Le véritable enjeu politique de l’automatisation des emplois, c’est la gestion du court-terme

Image parGerd Altmann de Pixabay

Selon l’argument économique couramment utilisé, à court-terme l’automation induira une perte pour les travailleurs, mais sera bénéfique pour l’ensemble de la population à long-terme. A titre d’exemple, Christopher Pissarides, prix Nobel d’économie, et Jacques Bughin, du McKinsey Global Institute, affirment que l’augmentation de la productivité résultant de l’automatisation  » implique une croissance économique plus rapide, des dépenses de consommation plus élevées, une demande accrue de main-d’œuvre et donc une plus grande création d’emplois. »

Mais cette théorie de la compensation est beaucoup trop abstraite. Pour commencer, il faut faire la distinction entre l’innovation qui permet d’économiser du travail et l’innovation qui permet d’augmenter le travail. L’innovation produit, comme l’émergence de l’automobile ou du téléphone mobile, est un facteur d’augmentation de la main-d’œuvre. En revanche, l’innovation de processus, ou l’introduction d’une méthode de production améliorée, permet d’économiser de la main-d’œuvre, car elle permet aux entreprises de produire la même quantité d’un bien ou service existant avec moins de travailleurs.

Il existe plusieurs mécanismes de ce type. Tout d’abord, l’augmentation des profits entraînera de nouveaux investissements dans de nouvelles technologies et, par conséquent, dans de nouveaux produits. En outre, la concurrence entre les entreprises entraînera une baisse générale des prix et une augmentation de la demande de produits et donc de main-d’œuvre. Enfin, la réduction des salaires provoquée par le chômage technologique augmentera la demande en main-d’œuvre et induira un retour à des méthodes de production plus consommatrices en main-d’œuvre, absorbant les travailleurs licenciés.

La rapidité avec laquelle ces mécanismes de compensation fonctionneront dépendra de la facilité avec laquelle le capital et la main-d’œuvre circuleront entre les professions et les régions. Les économistes keynésiens soutiennent que la baisse de la demande de biens résultant du chômage précédera, et donc dominera, la baisse des prix résultant de l’automatisation. Cela entraînera une nouvelle augmentation du chômage, du moins à court terme.
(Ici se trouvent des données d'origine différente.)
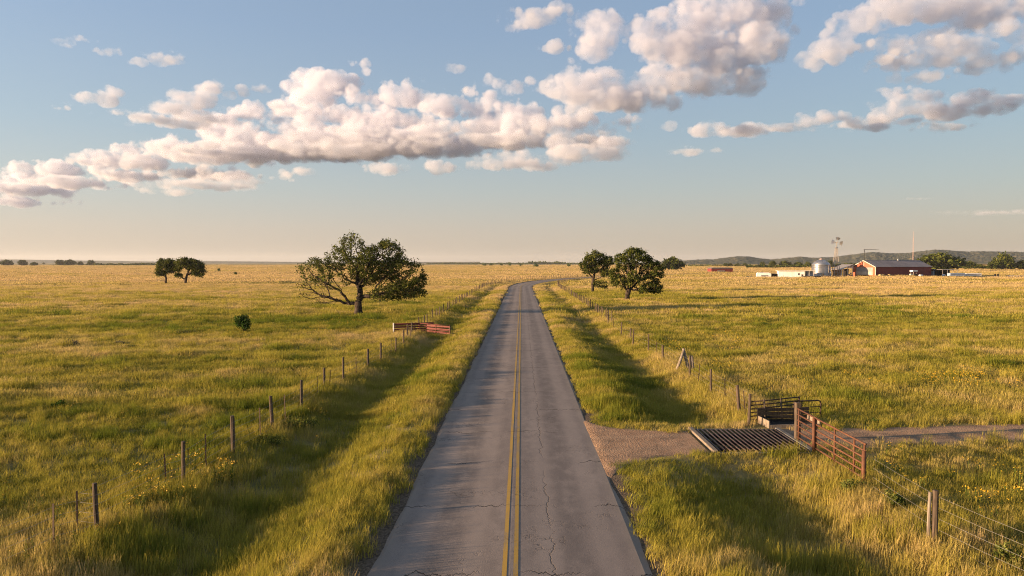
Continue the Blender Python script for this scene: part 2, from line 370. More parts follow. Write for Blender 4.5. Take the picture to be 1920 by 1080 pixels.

De plus, même si de telles pertes d’emplois n’étaient qu’un phénomène à court terme, l’effet cumulatif d’une série d’innovations induisant plus d’automatisation au fil du temps pourrait créer du chômage de longue durée. En outre, un mécanisme efficace d’ajustement des prix suppose la prévalence générale de la concurrence. Mais dans un marché oligopolistique, une entreprise peut utiliser ses économies de coûts pour augmenter ses bénéfices plutôt que de réduire ses prix.

Ces considérations confortent l’opinion contemporaine selon laquelle les avantages de l’automatisation sont à considérer sur le long terme, avec une « redondance » qui devrait augmenter pendant une « période de transition ». Mais lorsque la transition peut durer des décennies, comme le reconnaît un récent rapport du McKinsey Global Institute, il n’est guère surprenant que les travailleurs soient sceptiques face à cette multitude d’arguments sur les bénéfices à long-terme.

Les effets distributifs du changement technologique occupent depuis longtemps une place importante dans les discussions entre économistes. Ce sont des arguments techniquement compliqués. Mais la théorie économique n’apporte évidemment pas de réponse claire quant à l’effet à long terme du progrès technologique sur l’emploi. La meilleure conclusion que l’on puisse en tirer est que l’impact dépendra de l’équilibre entre l’innovation des produits et des processus, et de facteurs tels que l’état de la demande, le degré de concurrence sur le marché et l’équilibre du pouvoir entre capital et travail.